● Set task
Without the pictures, copy all the entries below exactly.

** Begin Data provided **

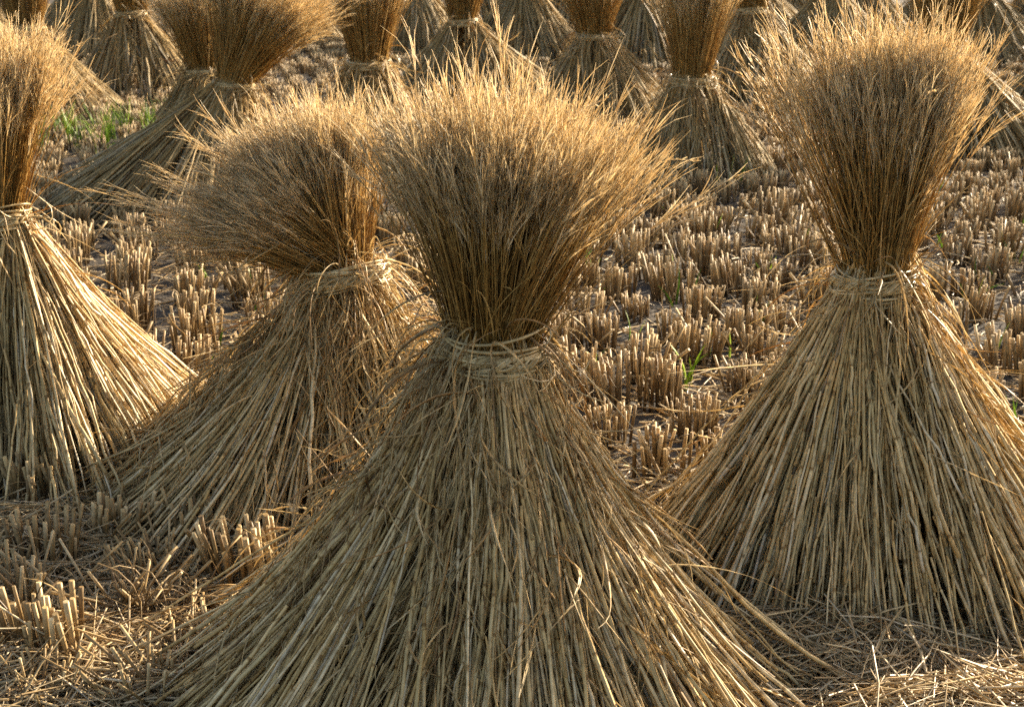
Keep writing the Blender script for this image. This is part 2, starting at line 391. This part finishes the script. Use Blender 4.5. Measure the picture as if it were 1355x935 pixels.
sheaf('largest straw sheaf, standing front and centre with its wide skirt cut by the bottom edge', (-.05, 2.43),
      (.02, 0, .665), [(0, 180, .36, .40), (193, 15, .24, .60), (217, 13, .20, .57), (-28, 14, .22, .54), (-58, 14, .20, .50), (-84, 13, .26, .47)],
      [((.02, .0, 1), 15, .70, .375), ((.31, -.05, 1), 12, .18, .41), ((-.18, .1, 1), 10, .12, .42)], 11, rb=.072, n_skirt=1800, n_plume=1800,
      n_loose=420, n_leaf=420, gap=(246, 14), locks=11, cv=.22, loose_dir=(190, 40))
S_(-.05, 2.43, .56)
sheaf('big straw sheaf on the right, its upright plume over a band with a bright knot', (.80, 2.97), (-.03, 0, .655),
      [(0, 180, .8, .43), (-12, 20, .2, .52), (200, 22, .15, .46)], [((.03, .05, 1), 7.5, .82, .445), ((-.36, .05, 1), 7, .08, .50), ((.12, .1, 1), 10, .1, .48)], 22,
      rb=.066, locks=20, n_skirt=1500, n_plume=1600, n_loose=230, n_leaf=380, cv=.40)
S_(.80, 2.97, .45)
sheaf('straw sheaf cut by the left edge, sunlit down its right flank', (-1.35, 3.60), (.04, 0, .665),
      [(0, 180, .7, .35), (-8, 22, .35, .54)], [((.04, .05, 1), 14, 1, .41)], 13, rb=.062, locks=22, n_skirt=1500, n_plume=1500, n_loose=110, n_leaf=220, cv=.36)
S_(-1.34, 3.60, .36)
sheaf('slumped straw sheaf whose dark plume flops to the left, behind the largest sheaf', (-.46, 3.45), (.05, -.02, .56),
      [(203, 12, .58, .66), (240, 20, .14, .34), (-80, 26, .12, .27), (-8, 10, .34, .57), (90, 60, .10, .3)],
      [((-.42, .22, 1), 15, .46, .37), ((-.74, -.22, .60), 12, .26, .335), ((-.06, .15, 1), 10, .20, .35), ((-1.0, -.22, .50), 9, .07, .44)], 14, rb=.07,
      n_skirt=1400, n_plume=1700, n_loose=480, n_leaf=420, gap=(272, 16), locks=12, cv=.15, tie_out=.02, stray=.16, loose_dir=(250, 60))
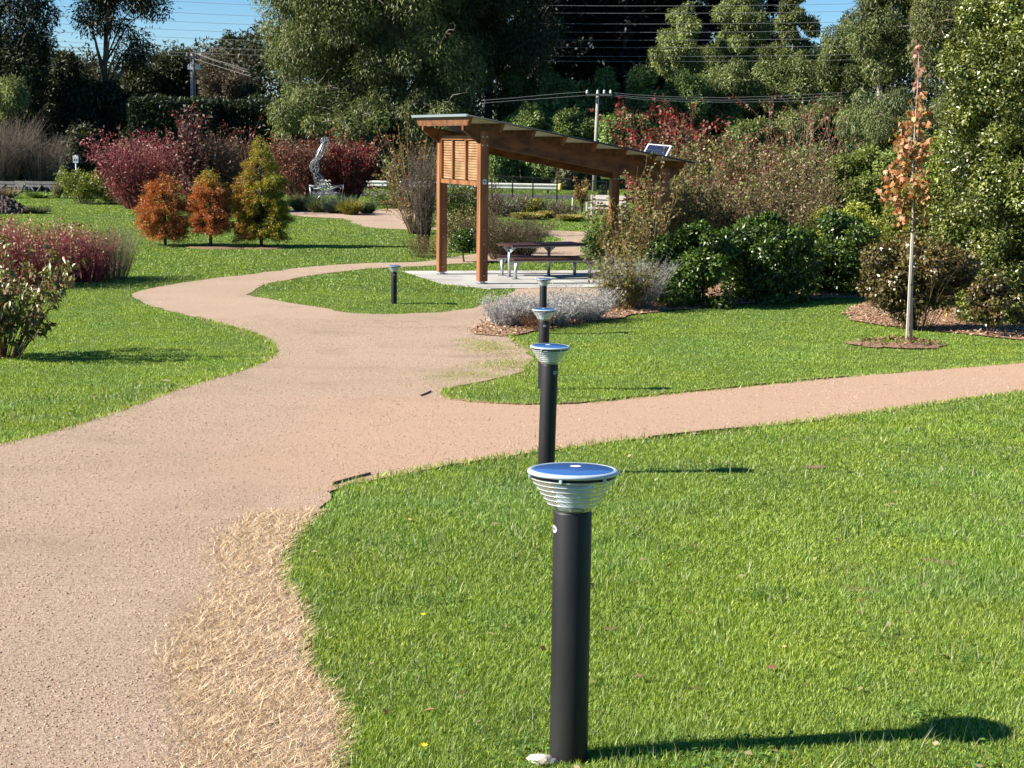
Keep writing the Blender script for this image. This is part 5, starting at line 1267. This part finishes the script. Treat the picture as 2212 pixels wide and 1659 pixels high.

** End Data provided **

● Response to this exercise
Keep writing the Blender script for this image. This is part 2, starting at line 391. This part finishes the script. Use Blender 4.5. Measure the picture as if it were 1355x935 pixels.
sheaf('largest straw sheaf, standing front and centre with its wide skirt cut by the bottom edge', (-.05, 2.43),
      (.02, 0, .665), [(0, 180, .36, .40), (193, 15, .24, .60), (217, 13, .20, .57), (-28, 14, .22, .54), (-58, 14, .20, .50), (-84, 13, .26, .47)],
      [((.02, .0, 1), 15, .70, .375), ((.31, -.05, 1), 12, .18, .41), ((-.18, .1, 1), 10, .12, .42)], 11, rb=.072, n_skirt=1800, n_plume=1800,
      n_loose=420, n_leaf=420, gap=(246, 14), locks=11, cv=.22, loose_dir=(190, 40))
S_(-.05, 2.43, .56)
sheaf('big straw sheaf on the right, its upright plume over a band with a bright knot', (.80, 2.97), (-.03, 0, .655),
      [(0, 180, .8, .43), (-12, 20, .2, .52), (200, 22, .15, .46)], [((.03, .05, 1), 7.5, .82, .445), ((-.36, .05, 1), 7, .08, .50), ((.12, .1, 1), 10, .1, .48)], 22,
      rb=.066, locks=20, n_skirt=1500, n_plume=1600, n_loose=230, n_leaf=380, cv=.40)
S_(.80, 2.97, .45)
sheaf('straw sheaf cut by the left edge, sunlit down its right flank', (-1.35, 3.60), (.04, 0, .665),
      [(0, 180, .7, .35), (-8, 22, .35, .54)], [((.04, .05, 1), 14, 1, .41)], 13, rb=.062, locks=22, n_skirt=1500, n_plume=1500, n_loose=110, n_leaf=220, cv=.36)
S_(-1.34, 3.60, .36)
sheaf('slumped straw sheaf whose dark plume flops to the left, behind the largest sheaf', (-.46, 3.45), (.05, -.02, .56),
      [(203, 12, .58, .66), (240, 20, .14, .34), (-80, 26, .12, .27), (-8, 10, .34, .57), (90, 60, .10, .3)],
      [((-.42, .22, 1), 15, .46, .37), ((-.74, -.22, .60), 12, .26, .335), ((-.06, .15, 1), 10, .20, .35), ((-1.0, -.22, .50), 9, .07, .44)], 14, rb=.07,
      n_skirt=1400, n_plume=1700, n_loose=480, n_leaf=420, gap=(272, 16), locks=12, cv=.15, tie_out=.02, stray=.16, loose_dir=(250, 60))
Keep writing the Blender script for this image. This is part 5, starting at line 1267. This part finishes the script. Treat the picture as 2212 pixels wide and 1659 pixels high.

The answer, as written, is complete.